Consider the following code
#define COMB(F, ...) F(__VA_ARGS__)
#define ADD(X, Y) (X + Y)
int foo() {
return COMB(ADD, 1, 2);
}
I have done some experiments on Godbolt. Microsoft VS v19.22 (with /E flag) fails at preprocessing the macro's. It gives the following error
int foo() {
return (1, 2 + );
}
example.cpp
<source>(8): warning C4003: not enough arguments for function-like macro invocation 'ADD'
GCC (with -E flag) simply outputs as expected
int foo() {
return (1 + 2);
}
I took a look at the C99 standard. But I am still not sure which compiler is doing it right?
I hope somebody can help me with clarifying this.

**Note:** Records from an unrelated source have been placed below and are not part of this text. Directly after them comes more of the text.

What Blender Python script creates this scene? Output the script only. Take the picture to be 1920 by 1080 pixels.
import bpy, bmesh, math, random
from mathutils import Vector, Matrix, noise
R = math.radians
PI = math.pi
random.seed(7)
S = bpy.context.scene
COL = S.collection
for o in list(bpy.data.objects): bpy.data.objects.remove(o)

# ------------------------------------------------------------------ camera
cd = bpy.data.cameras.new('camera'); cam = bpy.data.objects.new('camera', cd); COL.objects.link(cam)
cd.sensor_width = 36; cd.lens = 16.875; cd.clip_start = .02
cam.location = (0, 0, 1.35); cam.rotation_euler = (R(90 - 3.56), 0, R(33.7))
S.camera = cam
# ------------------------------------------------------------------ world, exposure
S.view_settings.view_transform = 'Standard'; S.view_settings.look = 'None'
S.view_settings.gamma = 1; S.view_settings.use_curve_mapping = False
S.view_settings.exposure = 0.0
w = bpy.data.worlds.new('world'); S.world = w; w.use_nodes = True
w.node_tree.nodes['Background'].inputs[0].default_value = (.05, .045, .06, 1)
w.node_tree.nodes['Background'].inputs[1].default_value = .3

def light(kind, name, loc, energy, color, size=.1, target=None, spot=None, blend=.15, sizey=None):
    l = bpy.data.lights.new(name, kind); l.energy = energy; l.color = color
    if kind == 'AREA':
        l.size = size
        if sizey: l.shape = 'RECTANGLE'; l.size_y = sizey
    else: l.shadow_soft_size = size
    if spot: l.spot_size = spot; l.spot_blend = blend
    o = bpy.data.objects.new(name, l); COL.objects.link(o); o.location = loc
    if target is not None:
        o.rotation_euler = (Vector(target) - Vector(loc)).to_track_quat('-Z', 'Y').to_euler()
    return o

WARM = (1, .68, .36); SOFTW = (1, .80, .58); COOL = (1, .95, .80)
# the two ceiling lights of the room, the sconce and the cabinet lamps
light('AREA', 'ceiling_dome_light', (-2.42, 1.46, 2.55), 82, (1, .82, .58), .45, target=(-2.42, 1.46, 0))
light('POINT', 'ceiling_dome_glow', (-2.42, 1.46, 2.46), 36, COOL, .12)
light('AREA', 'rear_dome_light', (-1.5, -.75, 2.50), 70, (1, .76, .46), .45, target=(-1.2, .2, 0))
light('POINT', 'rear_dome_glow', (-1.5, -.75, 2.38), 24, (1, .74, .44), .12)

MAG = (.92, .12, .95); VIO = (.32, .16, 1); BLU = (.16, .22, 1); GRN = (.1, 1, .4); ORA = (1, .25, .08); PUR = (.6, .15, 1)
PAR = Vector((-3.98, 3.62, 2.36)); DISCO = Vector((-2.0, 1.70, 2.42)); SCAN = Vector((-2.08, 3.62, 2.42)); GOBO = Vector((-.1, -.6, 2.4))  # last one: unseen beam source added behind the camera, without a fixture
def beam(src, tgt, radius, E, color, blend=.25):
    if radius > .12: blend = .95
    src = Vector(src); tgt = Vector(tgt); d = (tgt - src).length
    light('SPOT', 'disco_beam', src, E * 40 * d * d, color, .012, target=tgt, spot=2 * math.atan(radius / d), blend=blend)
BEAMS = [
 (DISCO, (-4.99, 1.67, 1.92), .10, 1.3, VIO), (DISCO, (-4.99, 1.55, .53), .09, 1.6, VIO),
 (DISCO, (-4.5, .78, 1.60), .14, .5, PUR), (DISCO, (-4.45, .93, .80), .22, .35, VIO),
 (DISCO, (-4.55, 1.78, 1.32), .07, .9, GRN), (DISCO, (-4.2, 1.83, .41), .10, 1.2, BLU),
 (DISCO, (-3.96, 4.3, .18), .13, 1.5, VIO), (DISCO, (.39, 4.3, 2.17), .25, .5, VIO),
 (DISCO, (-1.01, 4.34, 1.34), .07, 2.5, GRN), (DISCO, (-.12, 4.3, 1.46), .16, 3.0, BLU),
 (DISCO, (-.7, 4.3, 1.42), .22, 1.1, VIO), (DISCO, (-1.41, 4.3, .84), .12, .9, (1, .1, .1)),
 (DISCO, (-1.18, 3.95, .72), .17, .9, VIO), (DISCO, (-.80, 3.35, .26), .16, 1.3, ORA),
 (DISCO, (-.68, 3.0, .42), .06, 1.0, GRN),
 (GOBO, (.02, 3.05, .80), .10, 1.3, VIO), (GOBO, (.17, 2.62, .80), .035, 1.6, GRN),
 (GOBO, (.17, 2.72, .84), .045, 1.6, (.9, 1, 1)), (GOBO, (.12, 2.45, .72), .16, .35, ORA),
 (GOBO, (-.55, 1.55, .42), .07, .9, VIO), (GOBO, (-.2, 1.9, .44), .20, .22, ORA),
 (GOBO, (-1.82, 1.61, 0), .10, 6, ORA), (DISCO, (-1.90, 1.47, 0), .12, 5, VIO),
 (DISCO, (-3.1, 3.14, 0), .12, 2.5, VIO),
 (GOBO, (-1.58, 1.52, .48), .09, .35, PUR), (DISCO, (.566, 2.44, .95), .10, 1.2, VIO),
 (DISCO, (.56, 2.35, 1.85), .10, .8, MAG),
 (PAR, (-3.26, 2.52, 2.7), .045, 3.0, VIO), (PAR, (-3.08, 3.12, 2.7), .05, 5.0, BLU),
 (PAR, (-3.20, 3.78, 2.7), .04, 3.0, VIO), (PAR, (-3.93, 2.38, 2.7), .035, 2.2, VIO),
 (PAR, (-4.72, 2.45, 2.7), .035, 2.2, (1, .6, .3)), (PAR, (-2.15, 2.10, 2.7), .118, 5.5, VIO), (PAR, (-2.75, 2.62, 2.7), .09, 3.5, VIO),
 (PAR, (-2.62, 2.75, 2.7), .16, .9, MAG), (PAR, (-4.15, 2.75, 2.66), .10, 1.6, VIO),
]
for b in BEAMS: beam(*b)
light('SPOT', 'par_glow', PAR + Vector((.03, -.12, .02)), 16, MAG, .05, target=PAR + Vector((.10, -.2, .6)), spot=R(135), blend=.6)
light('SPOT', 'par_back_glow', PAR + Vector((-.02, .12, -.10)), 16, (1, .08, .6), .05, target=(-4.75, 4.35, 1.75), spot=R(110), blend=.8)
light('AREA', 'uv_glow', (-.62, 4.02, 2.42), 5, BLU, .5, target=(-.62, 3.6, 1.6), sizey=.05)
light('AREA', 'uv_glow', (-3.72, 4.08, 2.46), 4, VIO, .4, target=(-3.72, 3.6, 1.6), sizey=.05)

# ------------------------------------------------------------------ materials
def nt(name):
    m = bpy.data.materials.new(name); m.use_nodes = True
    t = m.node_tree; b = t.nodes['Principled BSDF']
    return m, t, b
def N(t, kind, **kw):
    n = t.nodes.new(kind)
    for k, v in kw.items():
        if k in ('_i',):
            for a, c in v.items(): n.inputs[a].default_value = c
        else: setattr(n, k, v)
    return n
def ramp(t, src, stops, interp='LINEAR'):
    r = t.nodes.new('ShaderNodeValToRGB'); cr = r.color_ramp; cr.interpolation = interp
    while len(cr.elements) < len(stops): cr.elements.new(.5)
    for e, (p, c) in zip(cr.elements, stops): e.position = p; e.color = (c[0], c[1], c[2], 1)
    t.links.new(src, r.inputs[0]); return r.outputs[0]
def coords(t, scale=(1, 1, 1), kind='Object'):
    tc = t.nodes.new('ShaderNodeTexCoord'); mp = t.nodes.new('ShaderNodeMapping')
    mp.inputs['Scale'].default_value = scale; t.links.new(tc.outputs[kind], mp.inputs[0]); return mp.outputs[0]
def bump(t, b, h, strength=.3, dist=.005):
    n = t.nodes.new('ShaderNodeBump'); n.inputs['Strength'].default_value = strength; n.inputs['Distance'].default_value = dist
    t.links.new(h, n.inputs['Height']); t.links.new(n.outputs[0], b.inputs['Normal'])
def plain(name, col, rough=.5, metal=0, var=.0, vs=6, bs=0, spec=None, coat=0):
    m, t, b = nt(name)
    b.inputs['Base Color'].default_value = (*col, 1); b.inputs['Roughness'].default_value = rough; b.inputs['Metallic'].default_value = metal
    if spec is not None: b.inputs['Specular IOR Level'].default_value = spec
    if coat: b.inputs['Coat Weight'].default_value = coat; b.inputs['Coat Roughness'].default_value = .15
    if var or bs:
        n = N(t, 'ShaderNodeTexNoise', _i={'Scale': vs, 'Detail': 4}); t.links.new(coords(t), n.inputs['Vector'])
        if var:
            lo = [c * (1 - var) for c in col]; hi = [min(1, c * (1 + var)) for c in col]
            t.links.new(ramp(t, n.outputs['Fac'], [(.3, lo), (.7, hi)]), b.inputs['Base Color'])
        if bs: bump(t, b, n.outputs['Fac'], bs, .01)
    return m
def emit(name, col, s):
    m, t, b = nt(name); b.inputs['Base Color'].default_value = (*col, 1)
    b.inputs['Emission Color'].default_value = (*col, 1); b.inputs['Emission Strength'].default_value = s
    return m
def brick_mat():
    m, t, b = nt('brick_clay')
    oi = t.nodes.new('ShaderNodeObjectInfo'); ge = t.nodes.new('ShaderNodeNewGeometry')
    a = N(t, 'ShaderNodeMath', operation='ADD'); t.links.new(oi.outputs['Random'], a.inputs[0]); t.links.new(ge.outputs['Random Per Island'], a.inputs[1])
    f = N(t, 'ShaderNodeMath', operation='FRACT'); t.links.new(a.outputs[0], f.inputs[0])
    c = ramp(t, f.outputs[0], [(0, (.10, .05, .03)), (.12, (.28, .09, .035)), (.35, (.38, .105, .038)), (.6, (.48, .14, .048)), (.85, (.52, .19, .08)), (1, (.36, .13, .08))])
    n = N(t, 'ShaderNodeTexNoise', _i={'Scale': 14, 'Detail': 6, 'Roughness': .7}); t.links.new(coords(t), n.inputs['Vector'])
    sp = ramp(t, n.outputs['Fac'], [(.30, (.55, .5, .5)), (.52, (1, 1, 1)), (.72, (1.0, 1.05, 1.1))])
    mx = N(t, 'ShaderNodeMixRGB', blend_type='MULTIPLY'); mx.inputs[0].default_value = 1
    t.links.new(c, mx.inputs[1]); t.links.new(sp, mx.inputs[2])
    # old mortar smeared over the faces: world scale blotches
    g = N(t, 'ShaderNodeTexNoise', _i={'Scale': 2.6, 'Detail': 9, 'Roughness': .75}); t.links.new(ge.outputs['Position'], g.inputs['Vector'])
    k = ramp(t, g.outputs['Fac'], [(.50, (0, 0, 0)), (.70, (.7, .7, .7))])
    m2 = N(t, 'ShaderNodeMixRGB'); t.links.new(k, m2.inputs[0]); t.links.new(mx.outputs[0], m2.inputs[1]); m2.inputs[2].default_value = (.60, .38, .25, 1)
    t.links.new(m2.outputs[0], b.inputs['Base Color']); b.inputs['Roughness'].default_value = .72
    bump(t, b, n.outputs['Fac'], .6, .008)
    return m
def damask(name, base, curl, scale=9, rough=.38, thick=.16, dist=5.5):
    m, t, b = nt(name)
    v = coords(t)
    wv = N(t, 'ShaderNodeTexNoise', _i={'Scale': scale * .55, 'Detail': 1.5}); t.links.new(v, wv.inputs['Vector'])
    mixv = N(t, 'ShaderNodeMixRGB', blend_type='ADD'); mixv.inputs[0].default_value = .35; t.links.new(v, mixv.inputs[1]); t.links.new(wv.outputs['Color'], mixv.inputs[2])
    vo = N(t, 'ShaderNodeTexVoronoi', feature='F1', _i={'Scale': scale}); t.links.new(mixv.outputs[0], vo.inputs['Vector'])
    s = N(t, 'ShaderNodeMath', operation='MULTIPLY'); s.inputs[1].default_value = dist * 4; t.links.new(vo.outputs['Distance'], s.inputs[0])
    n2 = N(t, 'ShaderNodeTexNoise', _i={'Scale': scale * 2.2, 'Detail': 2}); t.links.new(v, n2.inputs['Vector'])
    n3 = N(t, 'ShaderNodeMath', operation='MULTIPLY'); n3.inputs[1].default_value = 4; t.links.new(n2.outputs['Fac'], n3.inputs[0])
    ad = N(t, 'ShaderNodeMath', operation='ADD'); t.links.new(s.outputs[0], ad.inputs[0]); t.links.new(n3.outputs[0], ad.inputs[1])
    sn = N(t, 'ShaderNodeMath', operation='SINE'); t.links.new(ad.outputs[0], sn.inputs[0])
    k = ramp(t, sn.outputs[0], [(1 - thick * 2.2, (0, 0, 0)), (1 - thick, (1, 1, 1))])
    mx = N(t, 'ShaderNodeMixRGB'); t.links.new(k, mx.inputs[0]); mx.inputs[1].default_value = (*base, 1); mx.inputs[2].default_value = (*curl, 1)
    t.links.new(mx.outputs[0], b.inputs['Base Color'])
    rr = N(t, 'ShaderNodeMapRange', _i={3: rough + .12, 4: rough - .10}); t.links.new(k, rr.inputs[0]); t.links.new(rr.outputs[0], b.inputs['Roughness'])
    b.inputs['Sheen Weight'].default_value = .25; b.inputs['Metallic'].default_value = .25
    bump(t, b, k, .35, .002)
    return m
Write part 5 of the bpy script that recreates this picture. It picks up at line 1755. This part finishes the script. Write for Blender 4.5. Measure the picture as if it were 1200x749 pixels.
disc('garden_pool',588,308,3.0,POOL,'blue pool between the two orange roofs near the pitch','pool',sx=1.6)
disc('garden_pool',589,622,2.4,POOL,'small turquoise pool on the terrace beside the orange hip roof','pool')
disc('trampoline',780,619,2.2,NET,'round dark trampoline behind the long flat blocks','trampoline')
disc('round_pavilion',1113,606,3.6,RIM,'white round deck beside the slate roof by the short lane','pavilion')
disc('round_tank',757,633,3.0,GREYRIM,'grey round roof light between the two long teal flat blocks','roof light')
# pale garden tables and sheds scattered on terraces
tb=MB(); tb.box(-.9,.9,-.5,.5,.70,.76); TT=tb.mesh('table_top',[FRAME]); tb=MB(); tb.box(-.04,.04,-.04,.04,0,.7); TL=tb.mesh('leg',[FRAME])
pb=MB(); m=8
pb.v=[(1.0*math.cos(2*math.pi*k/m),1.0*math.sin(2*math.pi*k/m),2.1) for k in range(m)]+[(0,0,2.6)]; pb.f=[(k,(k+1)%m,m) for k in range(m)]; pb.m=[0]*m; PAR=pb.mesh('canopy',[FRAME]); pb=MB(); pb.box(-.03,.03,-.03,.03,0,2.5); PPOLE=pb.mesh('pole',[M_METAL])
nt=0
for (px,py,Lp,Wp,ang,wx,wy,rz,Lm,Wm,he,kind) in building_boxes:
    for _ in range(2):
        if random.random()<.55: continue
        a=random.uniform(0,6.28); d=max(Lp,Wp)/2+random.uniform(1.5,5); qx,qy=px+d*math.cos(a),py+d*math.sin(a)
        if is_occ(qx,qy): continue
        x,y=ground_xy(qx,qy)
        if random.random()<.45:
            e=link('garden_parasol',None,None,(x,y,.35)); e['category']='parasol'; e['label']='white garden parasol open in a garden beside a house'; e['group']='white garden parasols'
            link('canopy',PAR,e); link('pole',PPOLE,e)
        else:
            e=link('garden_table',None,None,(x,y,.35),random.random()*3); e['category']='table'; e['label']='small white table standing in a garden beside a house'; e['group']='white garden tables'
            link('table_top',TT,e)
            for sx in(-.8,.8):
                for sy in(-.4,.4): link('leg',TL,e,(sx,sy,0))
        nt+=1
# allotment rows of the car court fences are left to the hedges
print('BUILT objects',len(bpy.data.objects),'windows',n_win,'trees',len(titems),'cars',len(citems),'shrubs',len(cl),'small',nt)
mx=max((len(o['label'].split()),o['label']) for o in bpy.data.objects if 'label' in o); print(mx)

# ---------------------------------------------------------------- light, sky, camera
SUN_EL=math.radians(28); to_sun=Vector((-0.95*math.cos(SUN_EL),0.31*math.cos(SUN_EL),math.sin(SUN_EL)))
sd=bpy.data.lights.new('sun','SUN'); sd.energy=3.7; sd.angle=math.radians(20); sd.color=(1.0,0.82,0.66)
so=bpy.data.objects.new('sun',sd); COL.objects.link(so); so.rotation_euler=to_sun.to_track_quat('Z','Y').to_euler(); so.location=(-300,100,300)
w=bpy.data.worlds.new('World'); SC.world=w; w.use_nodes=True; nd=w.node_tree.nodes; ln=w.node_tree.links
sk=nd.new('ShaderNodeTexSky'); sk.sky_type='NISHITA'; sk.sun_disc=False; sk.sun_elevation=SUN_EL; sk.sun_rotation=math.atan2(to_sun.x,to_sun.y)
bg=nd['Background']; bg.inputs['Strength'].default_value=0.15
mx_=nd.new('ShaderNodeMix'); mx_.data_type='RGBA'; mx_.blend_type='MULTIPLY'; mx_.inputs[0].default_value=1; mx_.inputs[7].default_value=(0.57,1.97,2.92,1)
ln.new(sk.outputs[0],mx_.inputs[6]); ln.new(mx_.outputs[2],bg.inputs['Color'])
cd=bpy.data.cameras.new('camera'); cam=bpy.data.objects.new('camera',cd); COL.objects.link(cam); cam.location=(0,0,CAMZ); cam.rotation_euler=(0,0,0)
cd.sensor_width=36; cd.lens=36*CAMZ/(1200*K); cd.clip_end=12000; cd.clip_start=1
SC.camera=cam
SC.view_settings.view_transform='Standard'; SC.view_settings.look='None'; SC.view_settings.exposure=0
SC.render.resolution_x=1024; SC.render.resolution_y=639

I think gcc is correct. Although C11 6.10.3/12 describes the invocation of COMB as having two arguments (ADD and 1,2), once COMB has been expanded the resulting token sequence is ADD ( 1 , 2 ), and 6.10.3.4/1 is clear that the result of the first replacement is rescanned as a preprocessing token sequence. An argument from a previous step that consisted of multiple tokens is not somehow glued into a single token for rescanning.
6.10.3.4/1:
After all parameters in the replacement list have been substituted and # and ## processing has taken place, all placemarker preprocessing tokens are removed. The resulting preprocessing token sequence is then rescanned, along with all subsequent preprocessing tokens of the source file, for more macro names to replace
MSVC expands __VA_ARGS__ after passing it into the macro. You'll have to manually expand the macro like this:
#define EXPAND(x) x
#define COMB(F, ...) EXPAND(F(__VA_ARGS__))
#define ADD(X, Y) (X + Y)
GCC is the correct compiler in this case.